DuPont has agreed to sell its Invista textiles unit, which makes nylon and spandex, to two Koch Industries subsidiaries for $4.4 billion in cash. The transaction with KED Fiber Ltd. and KED Fiber LLC is expected to close in the first half of 2004, subject to government approval.

DuPont Chairman and CEO Charles O. Holliday Jr. said the sale of Invista, which includes DuPont's nylon, polyester and Lycra fiber businesses, marks one of the most significant changes in the company's 201-year history.

"The fibers businesses have been an important part of DuPont for many decades," he said. "However, marketplace realities dictate they can best realize their potential as part of a company like Koch, which is fully committed to Invista and the markets it serves."

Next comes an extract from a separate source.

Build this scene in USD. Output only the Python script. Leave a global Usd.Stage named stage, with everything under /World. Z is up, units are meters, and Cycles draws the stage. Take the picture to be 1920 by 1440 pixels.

Invista is the largest integrated fiber and intermediates business in the world, with 2002 revenue of $6.3 billion and 18,000 employees. The unit consists of three segments: apparel, interiors and industrial; and intermediates.

The sale of Invista, formerly known as DuPont Textiles and Interiors, is part of DuPont's company-wide restructuring effort amid years of decline in the U.S. textile and apparel industries, mostly because of weakened demand and foreign competition. DuPont announced last year that it was cutting 2,000 jobs in its textiles and interiors unit.

"This acquisition is an excellent fit with our capabilities and vision for long-term growth," said Charles Koch, chairman and chief executive officer of Koch Industries. "By combining Invista's many capabilities and strong brands, primarily in nylon and spandex, with the polyester businesses of our KoSa subsidiaries, we will create a diverse company, well-positioned to compete in the global fibers and resins markets."